For Lefebvre, ‘frontal relations’ of production codify power relations, for example, in the form of buildings or public monuments: ‘Such frontal (and hence brutal) expressions of these relations do not completely crowd out their more clandestine or underground aspects; all power must have its accomplices – and its police’ (33) (Nolden 128).

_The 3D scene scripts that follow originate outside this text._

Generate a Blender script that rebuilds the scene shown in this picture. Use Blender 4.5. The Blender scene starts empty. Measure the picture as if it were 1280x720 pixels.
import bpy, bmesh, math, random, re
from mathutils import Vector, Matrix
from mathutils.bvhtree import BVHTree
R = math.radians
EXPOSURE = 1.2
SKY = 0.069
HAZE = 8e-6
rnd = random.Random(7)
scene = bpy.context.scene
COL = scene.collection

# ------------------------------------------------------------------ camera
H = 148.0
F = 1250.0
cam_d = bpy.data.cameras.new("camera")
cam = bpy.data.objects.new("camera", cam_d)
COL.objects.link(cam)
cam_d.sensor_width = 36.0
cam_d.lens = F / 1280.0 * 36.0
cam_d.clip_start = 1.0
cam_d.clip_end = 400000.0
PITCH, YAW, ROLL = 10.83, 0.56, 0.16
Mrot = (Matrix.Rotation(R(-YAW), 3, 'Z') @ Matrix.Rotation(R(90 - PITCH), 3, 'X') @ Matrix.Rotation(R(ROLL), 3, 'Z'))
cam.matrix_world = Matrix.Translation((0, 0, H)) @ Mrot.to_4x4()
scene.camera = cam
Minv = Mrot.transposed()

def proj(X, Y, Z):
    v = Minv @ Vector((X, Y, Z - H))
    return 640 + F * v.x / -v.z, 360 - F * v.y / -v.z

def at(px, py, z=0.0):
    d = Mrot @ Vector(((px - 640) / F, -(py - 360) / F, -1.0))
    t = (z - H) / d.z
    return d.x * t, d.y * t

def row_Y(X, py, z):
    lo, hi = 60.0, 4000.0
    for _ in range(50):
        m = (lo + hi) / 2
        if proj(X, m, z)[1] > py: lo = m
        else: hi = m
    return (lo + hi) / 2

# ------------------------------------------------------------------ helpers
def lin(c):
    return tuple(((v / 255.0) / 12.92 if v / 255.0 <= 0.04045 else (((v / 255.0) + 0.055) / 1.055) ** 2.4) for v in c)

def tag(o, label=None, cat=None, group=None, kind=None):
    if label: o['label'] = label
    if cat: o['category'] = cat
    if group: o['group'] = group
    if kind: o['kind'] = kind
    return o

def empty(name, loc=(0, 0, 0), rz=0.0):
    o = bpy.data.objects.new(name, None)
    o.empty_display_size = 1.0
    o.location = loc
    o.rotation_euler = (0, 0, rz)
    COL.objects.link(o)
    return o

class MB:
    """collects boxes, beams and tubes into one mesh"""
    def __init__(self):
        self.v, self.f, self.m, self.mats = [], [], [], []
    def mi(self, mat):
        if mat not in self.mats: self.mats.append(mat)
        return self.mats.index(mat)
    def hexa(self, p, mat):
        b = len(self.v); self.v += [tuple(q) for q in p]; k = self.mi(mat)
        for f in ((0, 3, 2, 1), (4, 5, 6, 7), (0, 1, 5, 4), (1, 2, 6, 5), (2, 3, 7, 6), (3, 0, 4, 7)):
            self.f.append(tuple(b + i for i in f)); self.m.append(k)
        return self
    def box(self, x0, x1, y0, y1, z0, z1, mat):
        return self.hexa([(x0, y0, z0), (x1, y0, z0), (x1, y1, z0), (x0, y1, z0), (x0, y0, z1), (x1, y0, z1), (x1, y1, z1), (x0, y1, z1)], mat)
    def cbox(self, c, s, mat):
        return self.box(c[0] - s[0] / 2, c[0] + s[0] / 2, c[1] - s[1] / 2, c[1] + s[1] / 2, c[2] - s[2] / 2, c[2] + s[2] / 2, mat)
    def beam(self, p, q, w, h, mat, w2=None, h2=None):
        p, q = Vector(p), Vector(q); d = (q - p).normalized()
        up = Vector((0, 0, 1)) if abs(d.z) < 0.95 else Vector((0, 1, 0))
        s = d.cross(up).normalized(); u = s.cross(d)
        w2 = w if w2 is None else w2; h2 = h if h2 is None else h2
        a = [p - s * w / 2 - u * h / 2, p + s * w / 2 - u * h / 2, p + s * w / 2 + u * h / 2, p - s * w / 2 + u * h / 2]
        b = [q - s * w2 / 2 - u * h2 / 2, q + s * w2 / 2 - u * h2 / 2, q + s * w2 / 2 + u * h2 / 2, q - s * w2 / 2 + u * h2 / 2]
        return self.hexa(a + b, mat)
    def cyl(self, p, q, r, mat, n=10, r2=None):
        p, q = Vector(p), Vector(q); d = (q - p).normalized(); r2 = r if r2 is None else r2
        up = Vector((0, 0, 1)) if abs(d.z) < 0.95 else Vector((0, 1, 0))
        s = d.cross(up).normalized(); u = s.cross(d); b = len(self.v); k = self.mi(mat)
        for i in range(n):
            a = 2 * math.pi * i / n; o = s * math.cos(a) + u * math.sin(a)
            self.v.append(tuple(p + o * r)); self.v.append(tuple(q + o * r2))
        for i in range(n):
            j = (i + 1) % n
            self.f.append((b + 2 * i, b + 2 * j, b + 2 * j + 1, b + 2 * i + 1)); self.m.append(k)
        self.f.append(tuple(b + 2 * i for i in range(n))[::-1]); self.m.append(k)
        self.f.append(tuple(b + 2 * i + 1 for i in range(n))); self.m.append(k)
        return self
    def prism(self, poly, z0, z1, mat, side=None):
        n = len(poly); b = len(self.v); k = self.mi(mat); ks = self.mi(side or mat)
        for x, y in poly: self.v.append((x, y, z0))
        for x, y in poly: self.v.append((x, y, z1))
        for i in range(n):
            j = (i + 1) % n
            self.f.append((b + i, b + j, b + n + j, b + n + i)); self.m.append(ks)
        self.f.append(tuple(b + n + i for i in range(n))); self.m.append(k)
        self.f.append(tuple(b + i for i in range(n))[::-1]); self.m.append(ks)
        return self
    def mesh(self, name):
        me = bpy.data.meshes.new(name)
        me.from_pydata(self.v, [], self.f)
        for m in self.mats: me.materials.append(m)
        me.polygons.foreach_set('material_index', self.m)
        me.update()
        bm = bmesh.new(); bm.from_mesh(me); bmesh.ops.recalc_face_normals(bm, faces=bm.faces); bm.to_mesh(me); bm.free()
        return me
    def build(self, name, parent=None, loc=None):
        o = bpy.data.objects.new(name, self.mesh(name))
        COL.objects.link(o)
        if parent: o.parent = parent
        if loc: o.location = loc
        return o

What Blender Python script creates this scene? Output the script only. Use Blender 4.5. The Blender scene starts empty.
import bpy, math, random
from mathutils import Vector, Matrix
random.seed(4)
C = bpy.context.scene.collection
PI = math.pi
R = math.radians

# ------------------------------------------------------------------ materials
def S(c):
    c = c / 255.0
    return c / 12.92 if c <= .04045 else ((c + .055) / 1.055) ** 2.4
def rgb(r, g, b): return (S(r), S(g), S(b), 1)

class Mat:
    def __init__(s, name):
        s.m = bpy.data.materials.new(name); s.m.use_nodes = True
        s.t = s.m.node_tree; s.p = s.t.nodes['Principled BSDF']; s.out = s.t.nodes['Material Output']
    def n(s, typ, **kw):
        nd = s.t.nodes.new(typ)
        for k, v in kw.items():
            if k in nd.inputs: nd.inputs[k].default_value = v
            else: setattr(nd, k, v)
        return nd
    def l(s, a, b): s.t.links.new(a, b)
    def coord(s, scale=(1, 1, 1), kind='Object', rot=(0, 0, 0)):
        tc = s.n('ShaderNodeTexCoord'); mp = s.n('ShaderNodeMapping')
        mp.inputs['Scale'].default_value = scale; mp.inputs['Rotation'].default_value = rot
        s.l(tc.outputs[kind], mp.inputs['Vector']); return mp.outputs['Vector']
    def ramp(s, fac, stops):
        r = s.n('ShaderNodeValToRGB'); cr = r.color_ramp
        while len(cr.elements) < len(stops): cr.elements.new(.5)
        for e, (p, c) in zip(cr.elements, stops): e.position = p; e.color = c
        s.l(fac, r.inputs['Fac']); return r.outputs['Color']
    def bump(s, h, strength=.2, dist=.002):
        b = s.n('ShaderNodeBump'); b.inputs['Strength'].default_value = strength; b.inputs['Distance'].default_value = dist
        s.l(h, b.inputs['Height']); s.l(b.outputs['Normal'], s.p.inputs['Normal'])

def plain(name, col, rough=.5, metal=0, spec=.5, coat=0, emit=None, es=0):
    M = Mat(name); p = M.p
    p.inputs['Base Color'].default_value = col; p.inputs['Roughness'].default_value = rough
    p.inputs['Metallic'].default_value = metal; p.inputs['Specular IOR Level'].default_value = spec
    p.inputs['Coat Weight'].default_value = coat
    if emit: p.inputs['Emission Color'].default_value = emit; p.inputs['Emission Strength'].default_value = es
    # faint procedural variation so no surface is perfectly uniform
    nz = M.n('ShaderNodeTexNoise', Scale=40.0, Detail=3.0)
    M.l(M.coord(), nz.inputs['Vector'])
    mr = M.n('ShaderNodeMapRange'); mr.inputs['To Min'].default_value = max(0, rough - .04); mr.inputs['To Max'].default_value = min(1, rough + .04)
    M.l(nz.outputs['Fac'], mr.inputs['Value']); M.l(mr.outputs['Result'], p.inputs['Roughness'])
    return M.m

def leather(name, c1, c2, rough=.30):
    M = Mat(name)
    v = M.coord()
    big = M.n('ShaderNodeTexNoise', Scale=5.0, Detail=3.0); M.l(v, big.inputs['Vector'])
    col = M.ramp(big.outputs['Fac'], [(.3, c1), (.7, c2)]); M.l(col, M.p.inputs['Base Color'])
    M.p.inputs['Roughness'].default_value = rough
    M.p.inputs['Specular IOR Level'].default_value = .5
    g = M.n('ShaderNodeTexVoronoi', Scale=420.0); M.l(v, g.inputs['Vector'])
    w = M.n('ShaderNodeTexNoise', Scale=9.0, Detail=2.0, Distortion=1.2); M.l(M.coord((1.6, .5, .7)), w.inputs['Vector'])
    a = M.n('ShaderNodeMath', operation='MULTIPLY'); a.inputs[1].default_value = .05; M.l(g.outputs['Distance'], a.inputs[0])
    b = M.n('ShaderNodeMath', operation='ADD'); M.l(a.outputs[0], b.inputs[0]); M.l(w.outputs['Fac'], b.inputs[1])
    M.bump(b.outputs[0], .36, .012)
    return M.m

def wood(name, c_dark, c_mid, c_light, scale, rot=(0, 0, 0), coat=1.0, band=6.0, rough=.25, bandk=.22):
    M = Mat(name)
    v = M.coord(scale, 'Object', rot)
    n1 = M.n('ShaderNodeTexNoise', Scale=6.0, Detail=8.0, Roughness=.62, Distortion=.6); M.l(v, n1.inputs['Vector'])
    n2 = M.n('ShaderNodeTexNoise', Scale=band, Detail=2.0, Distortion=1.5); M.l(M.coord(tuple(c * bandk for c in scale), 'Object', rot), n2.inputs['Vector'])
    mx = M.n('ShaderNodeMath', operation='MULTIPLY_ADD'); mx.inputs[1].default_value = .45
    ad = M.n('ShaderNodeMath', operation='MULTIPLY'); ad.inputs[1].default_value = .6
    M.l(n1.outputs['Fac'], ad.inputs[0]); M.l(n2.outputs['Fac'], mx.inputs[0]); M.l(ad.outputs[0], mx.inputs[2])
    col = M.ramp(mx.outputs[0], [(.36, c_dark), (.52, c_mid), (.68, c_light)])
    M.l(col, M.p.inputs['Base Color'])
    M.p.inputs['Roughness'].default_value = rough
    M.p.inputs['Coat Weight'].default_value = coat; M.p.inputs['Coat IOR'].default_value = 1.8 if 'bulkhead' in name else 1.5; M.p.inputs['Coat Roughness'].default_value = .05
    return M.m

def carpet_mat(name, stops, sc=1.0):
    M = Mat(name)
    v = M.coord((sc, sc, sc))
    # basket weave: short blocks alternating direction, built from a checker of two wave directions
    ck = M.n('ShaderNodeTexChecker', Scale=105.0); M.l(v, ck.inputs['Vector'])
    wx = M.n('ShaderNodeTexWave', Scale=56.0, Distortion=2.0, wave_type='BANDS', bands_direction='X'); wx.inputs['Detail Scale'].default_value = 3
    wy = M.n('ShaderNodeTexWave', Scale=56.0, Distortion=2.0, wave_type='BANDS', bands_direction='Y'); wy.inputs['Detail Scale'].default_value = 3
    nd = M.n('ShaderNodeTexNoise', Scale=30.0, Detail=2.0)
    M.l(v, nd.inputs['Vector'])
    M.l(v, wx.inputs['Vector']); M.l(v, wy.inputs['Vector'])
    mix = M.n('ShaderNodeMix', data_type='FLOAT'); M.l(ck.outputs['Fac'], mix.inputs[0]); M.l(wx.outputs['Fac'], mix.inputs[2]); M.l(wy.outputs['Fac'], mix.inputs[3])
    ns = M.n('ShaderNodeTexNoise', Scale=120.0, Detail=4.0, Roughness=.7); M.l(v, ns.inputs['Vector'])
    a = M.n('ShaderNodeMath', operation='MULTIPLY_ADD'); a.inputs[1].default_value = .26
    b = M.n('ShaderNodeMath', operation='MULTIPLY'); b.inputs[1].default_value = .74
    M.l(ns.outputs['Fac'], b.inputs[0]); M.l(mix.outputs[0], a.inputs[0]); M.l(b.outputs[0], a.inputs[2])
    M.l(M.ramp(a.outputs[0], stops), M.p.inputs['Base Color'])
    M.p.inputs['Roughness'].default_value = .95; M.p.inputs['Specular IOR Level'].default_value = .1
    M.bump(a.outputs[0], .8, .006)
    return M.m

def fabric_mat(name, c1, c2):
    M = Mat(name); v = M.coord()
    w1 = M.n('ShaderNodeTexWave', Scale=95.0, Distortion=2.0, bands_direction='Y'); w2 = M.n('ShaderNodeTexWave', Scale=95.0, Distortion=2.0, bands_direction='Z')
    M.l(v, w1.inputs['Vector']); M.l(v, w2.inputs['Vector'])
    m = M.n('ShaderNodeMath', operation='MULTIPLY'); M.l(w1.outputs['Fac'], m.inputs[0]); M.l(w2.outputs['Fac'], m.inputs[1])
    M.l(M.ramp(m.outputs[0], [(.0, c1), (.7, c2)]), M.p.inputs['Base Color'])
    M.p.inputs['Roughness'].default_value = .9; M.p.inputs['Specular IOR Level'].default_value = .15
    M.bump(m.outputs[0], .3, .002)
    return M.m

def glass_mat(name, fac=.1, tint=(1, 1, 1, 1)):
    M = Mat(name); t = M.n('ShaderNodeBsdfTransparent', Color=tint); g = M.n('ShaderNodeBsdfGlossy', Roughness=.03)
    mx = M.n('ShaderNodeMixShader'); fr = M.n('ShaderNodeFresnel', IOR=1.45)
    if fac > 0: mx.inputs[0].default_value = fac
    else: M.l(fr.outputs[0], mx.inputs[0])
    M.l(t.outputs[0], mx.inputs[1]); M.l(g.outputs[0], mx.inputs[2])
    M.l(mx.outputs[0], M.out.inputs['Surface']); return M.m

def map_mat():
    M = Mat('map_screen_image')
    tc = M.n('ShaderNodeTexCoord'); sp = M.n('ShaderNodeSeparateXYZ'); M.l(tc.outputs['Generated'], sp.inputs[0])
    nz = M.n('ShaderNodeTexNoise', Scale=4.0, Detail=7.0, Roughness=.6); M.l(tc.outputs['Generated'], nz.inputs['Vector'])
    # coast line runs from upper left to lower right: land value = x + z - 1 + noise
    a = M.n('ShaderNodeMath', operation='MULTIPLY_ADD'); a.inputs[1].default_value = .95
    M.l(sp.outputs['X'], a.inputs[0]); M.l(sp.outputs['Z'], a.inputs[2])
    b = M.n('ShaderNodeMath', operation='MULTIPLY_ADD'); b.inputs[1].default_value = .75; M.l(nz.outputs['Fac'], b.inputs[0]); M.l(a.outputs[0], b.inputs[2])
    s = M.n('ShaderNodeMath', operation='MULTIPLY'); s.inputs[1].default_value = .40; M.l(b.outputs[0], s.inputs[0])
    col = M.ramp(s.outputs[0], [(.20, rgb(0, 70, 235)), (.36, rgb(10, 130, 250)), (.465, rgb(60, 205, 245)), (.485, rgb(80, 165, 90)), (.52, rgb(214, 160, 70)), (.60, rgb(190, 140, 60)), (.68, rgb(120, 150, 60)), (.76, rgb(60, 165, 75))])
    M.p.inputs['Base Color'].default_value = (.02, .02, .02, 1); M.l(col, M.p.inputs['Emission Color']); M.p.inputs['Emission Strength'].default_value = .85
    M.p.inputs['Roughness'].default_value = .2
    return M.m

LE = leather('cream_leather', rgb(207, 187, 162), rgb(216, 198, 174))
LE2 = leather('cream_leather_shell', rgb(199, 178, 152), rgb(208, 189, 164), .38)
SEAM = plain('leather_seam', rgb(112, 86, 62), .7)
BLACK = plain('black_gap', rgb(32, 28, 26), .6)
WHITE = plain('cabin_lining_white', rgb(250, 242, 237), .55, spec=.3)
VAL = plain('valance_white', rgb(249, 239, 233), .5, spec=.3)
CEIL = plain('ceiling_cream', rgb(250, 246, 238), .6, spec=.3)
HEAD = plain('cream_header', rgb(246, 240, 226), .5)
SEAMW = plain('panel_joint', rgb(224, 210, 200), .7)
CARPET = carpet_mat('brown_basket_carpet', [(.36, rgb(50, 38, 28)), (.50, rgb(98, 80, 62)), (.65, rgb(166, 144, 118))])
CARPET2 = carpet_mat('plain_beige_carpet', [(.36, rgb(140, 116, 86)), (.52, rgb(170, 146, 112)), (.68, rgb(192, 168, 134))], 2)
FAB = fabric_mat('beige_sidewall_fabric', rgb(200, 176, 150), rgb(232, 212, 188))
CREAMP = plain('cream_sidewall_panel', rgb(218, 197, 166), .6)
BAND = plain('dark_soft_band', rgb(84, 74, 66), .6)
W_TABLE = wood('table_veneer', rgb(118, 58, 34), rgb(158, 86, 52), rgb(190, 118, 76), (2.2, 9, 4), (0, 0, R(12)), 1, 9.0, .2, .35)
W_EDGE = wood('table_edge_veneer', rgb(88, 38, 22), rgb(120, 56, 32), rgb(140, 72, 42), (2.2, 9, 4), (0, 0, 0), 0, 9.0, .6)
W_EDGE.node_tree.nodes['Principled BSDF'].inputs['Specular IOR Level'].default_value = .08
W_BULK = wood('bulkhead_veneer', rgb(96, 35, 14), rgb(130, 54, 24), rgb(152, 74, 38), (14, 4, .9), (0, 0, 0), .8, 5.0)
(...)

This is representational space, which Lefebvre defines “as directly lived through its associated images and symbols, and hence the space of ‘inhabitants’ and ‘users’. [...] Thus representational spaces may be said, though again with certain exceptions, to tend towards more or less coherent systems of non-verbal symbols and signs” (Lefebvre 39). Similar representational space exists in digitally mediated narrative as “non-verbal symbols and signs”, which evoke “not ‘stories’ but suggestive markings” and “trigger reactions in players in order to help them to create their own interpretations” (Nitsche 44). These ‘suggestive markings’ I equate with the dry rattle of Bill Burroughs' voice as he speaks of hipster junky life in Mexico in the 1950s, the excited chant of Ginsberg, and the echo of De Prima as she tells you where you are; “Every faggot hiding in bar/political prisoner/Every junky shooting up in john/Political prisoner”. You are in the same prison she is in, and that which connects you both is the telephone and the voice you hear holding it to your ear. Like the visiting rooms in prison they show in the movies on TV, but only now you are there holding the phone and listening.


Works Cited
Lefebvre, Henri. The Production of Space. Oxford: Basil-Blackwell, 2007.

Nolden, Thomas. “On Colonial Spaces and Bodies: Hans Grimm’s Geschichten und Südwestafrika.” The Imperialist Imagination: German colonialism and its legacy. Ed. Sara Friedrichsmeyer. Sara Lennox, Susanne Zantop. Michigan: University of Michigan Press, 1998. 125-141. Print.

NOTE: On Saturday 26 June 2013 at 20:00 GMT I speak in a BBC4 Radio documentary on the Dial a Poem poets along with,
Brian Patten, one of the original Liverpool poets, explores how radical, subversive and occasionally risqué poetry - rooted in the counter-culture of the late 1960s - became available to a mass audience at the end of a phone line for the first time.
I also understand the great biographer and friend of Burroughs and Gysin, Barry Miles is included in the program. You can tune in online here: http://www.bbc.co.uk/radio4/ 



[1] Interpretation, linguistic or spatial, always includes the possibility of misreading. Interpretation is structured toward multiplicity and the digital works are no different. I do not need to account for my readings as preeminently correct’, merely demonstrate how narrative can be read and how the digital works attempt to guide this reading.